La questione in gioco, scandisce il Cardinale, è «quella antropologica come tessuto connettivo di un’esperienza culturale che non può che partire dalla cultura dell’esperienza», così come la definì Giovanni Paolo II. «La questione dell’identità in tutti gli elementi articolati che la strutturano, ne fa questione antropologica, per cercare di vivere e di comprendere l’identità della Cattolica capace, a livello culturale, di rimettere l’uomo al centro dell’Università».
Dalla significatività dell’Indice della mappa di Saperi proposta dalla Libera Iniziativa «che studia gli scenari, soffermandosi sul nesso tra i saperi e l’antropologia Cristiana, altrimenti l’interdisciplinarieta si scontrerebbe con una incomunicabilità dei saperi», emergono così due indicazioni precise.

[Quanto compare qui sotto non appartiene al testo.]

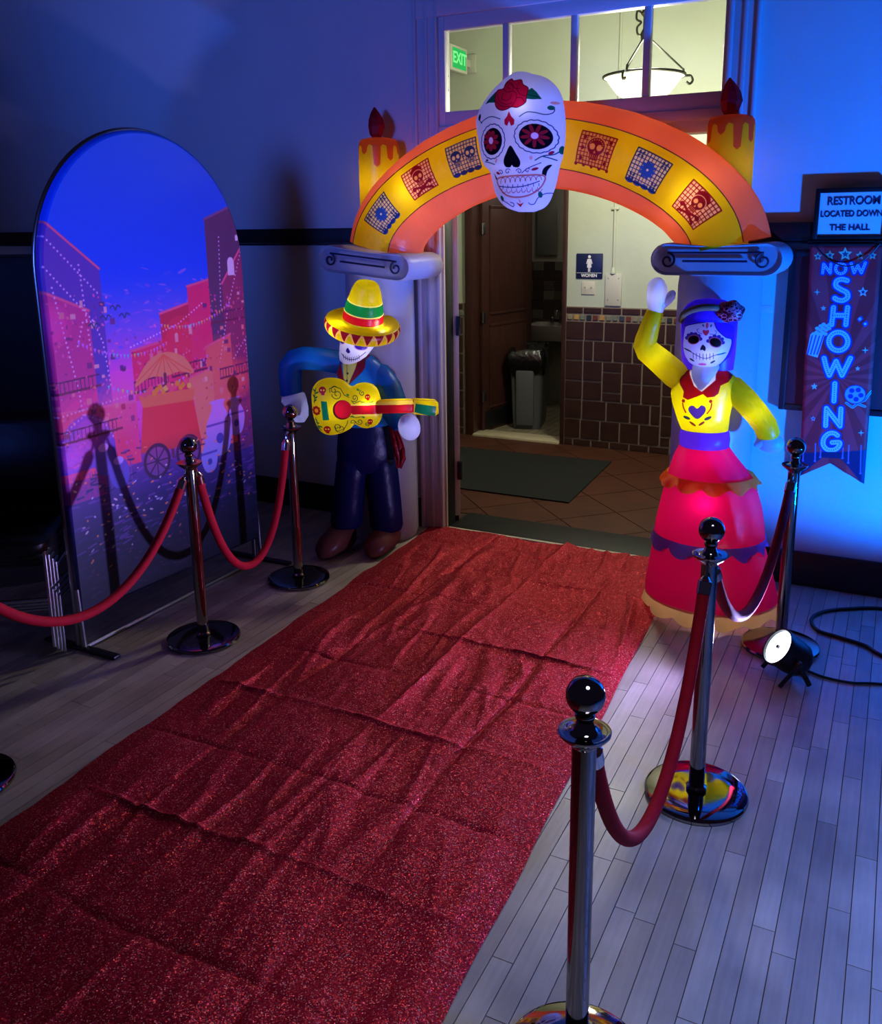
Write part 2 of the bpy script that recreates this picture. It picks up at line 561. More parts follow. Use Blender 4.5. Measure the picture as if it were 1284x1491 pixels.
# door jamb linings inside the opening
structure('trim_9', MB().bbox(XL - .01, XL + .010, YW, YW + .018, 0, ZH, .002), M['cream'])
structure('trim_15', MB().bbox(XL - .01, XL + .010, YW + .018, YB, 0, ZH, .002), M['black'])
structure('trim_10', MB().bbox(XR - .012, XR + .01, YW, YB, 0, ZH, .003), M['casing'])

# transom window: sash frame, three mullions, four panes
def glass():
    m, nt, out = nodes('clear_glass')
    t = N(nt, 'ShaderNodeBsdfTransparent'); g = N(nt, 'ShaderNodeBsdfGlossy'); g.inputs['Roughness'].default_value = .02
    fr = N(nt, 'ShaderNodeFresnel'); fr.inputs[0].default_value = 1.4
    mx = N(nt, 'ShaderNodeMixShader')
    t.inputs[0].default_value = (.97, .98, .96, 1)
    nt.links.new(fr.outputs[0], mx.inputs[0]); nt.links.new(t.outputs[0], mx.inputs[1]); nt.links.new(g.outputs[0], mx.inputs[2])
    nt.links.new(mx.outputs[0], out.inputs[0])
    return m
M['glass'] = glass()
fb = MB()
fb.bbox(-2.50, -2.46, YW - .015, YW + .05, 2.47, 3.06, .004).bbox(-.905, -.885, YW - .015, YW + .05, 2.47, 3.06, .004)
fb.bbox(-2.46, -.905, YW - .015, YW + .05, 2.47, 2.55, .004).bbox(-2.46, -.905, YW - .015, YW + .05, 2.985, 3.06, .004)
win = structure('window_1', fb, M['casing'])
tag(win, 'four-pane transom window above the doorway')
mx_ = [-2.085, -1.69, -1.295]
for x in mx_:
    build('mullion', MB().bbox(x - .018, x + .018, YW - .01, YW + .045, 2.55, 2.985, .005), M['casing'], win)
ed = [-2.46] + mx_ + [-.905]
for a, b in zip(ed[:-1], ed[1:]):
    build('pane', MB().box(a + .005, b - .005, YW + .016, YW + .022, 2.545, 2.99), M['glass'], win, smooth=False)

# ------------------------------------------------------------------ setting: hall beyond
YH = 7.35
M['tile'] = mat('brown_glazed_tile', (62, 38, 32), .35, spec=.5, bump=.15, bscale=25, var=.18, vscale=9)
M['quarry'] = mat('red_quarry_tile', (82, 44, 30), .55, spec=.35, bump=.1, bscale=20, var=.2, vscale=5)
hf = structure('floor_hall', MB().box(-6.0, 1.5, 4.83, YH, -.06, -.004), mat('floor_grout', (74, 48, 36), .9), smooth=False)
tag(hf, 'reddish brown tiled hall floor beyond the doorway')
# diagonal floor tiles, clipped to the hall
qs = .42
rt2 = math.sqrt(.5)
tiles_stuff = MB()
for i in range(-14, 15):
    for j in range(-14, 15):
        cx = -1.9 + (i - j) * qs * rt2; cy = 6.2 + (i + j) * qs * rt2
        h = qs * rt2 - .005
        poly = [(cx - h, cy), (cx, cy - h), (cx + h, cy), (cx, cy + h)]
        def clip(P, ax, lim, sg):
            o = []
            for k in range(len(P)):
                a, b = P[k], P[(k + 1) % len(P)]
                ia, ib = sg * (a[ax] - lim) >= 0, sg * (b[ax] - lim) >= 0
                if ia: o.append(a)
                if ia != ib:
                    t = (lim - a[ax]) / (b[ax] - a[ax])
                    o.append((a[0] + (b[0] - a[0]) * t, a[1] + (b[1] - a[1]) * t))
            return o
        for ax, lim, sg in ((1, 5.165, 1), (1, YH - .002, -1), (0, -5.9, 1), (0, 1.4, -1)):
            if poly: poly = clip(poly, ax, lim, sg)
        if len(poly) < 3: continue
        if -3.9 < cx < -.6:
            build('tile', MB().prism(poly, -.004, .001, axis='z'), M['quarry'], hf, smooth=False)
        else:
            tiles_stuff.prism(poly, -.004, .001, axis='z')
o = build('tiles', tiles_stuff, M['quarry'], hf, smooth=False); o['kind'] = 'stuff'

RX0, RX1, RZ = -3.50, -2.61, 2.28     # restroom doorway
hw = MB()
hw.box(-6.0, RX0, YH, YH + .16, 0, 3.7).box(RX1, 1.5, YH, YH + .16, 0, 3.7).box(RX0, RX1, YH, YH + .16, RZ, 3.7)
wall_h = structure('wall_hall', hw, M['hallwall'], smooth=False)
tag(wall_h, 'pale green hall wall above brown tiles')
structure('wall_hall_left', MB().box(-6.1, -6.0, 5.0, YH + .1, 0, 3.7), M['hallwall'], smooth=False)
structure('wall_hall_right', MB().box(1.5, 1.6, 5.0, YH + .1, 0, 3.7), M['hallwall'], smooth=False)
structure('ceiling_hall', MB().box(-6.1, 1.6, YB - .01, YH + .1, 3.7, 3.8), M['hallwall'], smooth=False)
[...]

«La prima è il salto di qualità nel recepire il metodo e i contenuti di lavoro per questa iniziativa che è libera e che tale deve rimanere. Il punto innovativo e la modalità corretta di comunicare è la modalità culturale e antropologica. Bisogna correre il rischio di giocare la propria competenza senza nascondersi dietro una presunta oggettività». Il coraggio da mettere in campo è una «visione cristiana in cui la Cattolica può divenire spazio per il confronto con uomini di altre religioni e anche non credenti, se essi stessi si pongono la domanda di senso».
A dire che «innestare la competenza nella visione cristiana dell’uomo e della realtà» è ineludibile. Così come «il muoversi nell’approfondimento critico del rapporto tra fede e teologia, promuovendo un confronto serrato con tutte le mondovisioni che circolano nel mondo, nella consapevolezza che una società plurale e, dunque, conflittuale chiede un riconoscimento il più largo possibile».
Insomma, poiché dobbiamo vivere insieme, che la vita sia almeno veramente buona e impegnarsi a fare questo nel lavoro stabile, di ricerca, di insegnato e di studio. E tutto in una logica di fraternità, come è nella dinamica rivoluzionaria del cristianesimo e nel suo invito «impegnativo e doloroso» all’amare i propri nemici. Dunque, «relazioni di comunione con tutti e apertura», perché, come scriveva Maritain, «il difficile dell’educazione è che non è un affare di educazione, ma di esperienza».